■ DESCRIPTION OF THE TASK:
Each line from the beginning of the data below through the line containing "COL = S.collection" should be repeated exactly, please.

==== SOURCE DATA ====

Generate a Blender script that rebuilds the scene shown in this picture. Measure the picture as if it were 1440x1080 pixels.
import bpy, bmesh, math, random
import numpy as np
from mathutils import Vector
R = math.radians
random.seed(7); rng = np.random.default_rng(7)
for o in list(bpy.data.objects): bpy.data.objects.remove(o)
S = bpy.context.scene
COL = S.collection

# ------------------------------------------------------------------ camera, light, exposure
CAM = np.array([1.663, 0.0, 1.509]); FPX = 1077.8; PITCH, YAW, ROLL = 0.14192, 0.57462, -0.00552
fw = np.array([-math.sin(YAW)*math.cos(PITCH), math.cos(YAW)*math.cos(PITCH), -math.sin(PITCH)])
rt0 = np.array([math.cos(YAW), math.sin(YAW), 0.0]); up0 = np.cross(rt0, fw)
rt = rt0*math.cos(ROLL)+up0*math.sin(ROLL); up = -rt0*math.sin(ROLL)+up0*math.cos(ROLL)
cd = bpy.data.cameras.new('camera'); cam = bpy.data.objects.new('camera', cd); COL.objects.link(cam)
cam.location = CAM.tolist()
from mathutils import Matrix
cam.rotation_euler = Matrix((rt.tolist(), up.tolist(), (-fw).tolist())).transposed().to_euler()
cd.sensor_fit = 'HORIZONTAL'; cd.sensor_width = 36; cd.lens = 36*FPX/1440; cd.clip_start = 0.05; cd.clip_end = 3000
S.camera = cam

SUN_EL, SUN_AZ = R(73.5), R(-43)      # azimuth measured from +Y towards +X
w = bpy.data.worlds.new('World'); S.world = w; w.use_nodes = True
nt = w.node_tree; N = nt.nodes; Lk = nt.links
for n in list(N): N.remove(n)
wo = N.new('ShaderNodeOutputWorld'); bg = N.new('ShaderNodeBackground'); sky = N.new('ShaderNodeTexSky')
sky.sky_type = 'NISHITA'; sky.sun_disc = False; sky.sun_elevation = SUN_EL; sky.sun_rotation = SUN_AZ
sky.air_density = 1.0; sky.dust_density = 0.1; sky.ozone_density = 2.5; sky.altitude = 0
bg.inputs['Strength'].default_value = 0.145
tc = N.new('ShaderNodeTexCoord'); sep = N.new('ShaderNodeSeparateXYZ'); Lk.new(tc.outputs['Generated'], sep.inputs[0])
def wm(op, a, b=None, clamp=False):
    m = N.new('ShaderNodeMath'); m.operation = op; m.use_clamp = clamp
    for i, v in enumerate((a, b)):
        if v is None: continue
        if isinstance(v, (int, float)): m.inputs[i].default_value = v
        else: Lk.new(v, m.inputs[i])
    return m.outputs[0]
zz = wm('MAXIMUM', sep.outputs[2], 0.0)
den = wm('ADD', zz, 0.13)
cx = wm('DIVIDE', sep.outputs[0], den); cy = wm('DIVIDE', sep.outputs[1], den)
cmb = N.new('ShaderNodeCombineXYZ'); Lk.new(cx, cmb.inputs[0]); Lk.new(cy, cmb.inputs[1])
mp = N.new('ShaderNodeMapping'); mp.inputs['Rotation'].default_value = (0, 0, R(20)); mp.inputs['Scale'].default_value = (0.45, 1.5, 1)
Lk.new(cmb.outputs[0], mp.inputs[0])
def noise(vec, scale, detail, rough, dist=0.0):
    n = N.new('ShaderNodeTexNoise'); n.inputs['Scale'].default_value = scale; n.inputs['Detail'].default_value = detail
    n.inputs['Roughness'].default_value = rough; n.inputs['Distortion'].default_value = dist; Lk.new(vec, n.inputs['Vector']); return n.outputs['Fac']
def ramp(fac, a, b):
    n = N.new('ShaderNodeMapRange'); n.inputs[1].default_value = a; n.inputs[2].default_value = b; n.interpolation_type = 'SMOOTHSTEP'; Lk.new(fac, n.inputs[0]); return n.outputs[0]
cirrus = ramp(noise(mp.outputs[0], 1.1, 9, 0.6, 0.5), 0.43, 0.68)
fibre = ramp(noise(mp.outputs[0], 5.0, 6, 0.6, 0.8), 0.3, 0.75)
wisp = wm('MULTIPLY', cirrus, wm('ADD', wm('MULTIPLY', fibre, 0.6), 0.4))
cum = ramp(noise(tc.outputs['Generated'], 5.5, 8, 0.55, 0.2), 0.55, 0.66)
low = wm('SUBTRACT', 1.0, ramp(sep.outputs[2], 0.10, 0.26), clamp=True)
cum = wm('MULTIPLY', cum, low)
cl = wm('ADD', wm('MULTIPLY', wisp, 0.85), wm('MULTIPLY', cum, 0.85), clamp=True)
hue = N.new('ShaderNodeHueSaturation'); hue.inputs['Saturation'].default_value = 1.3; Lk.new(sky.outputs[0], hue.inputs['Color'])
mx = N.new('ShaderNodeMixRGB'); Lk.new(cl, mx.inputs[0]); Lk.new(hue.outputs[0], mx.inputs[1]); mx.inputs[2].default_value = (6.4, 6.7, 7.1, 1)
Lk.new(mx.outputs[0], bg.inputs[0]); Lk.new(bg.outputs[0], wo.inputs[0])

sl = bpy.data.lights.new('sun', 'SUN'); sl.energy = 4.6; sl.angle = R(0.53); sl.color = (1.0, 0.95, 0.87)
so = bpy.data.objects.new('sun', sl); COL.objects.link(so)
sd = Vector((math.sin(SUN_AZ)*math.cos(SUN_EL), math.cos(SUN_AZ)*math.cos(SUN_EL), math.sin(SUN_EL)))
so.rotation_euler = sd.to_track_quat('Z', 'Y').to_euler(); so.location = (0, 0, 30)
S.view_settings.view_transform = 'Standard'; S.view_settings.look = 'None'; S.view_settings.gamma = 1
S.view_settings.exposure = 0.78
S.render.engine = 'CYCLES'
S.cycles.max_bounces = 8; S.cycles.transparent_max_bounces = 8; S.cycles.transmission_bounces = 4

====

■ SOLVED EXERCISE:
Generate a Blender script that rebuilds the scene shown in this picture. Measure the picture as if it were 1440x1080 pixels.
import bpy, bmesh, math, random
import numpy as np
from mathutils import Vector
R = math.radians
random.seed(7); rng = np.random.default_rng(7)
for o in list(bpy.data.objects): bpy.data.objects.remove(o)
S = bpy.context.scene
COL = S.collection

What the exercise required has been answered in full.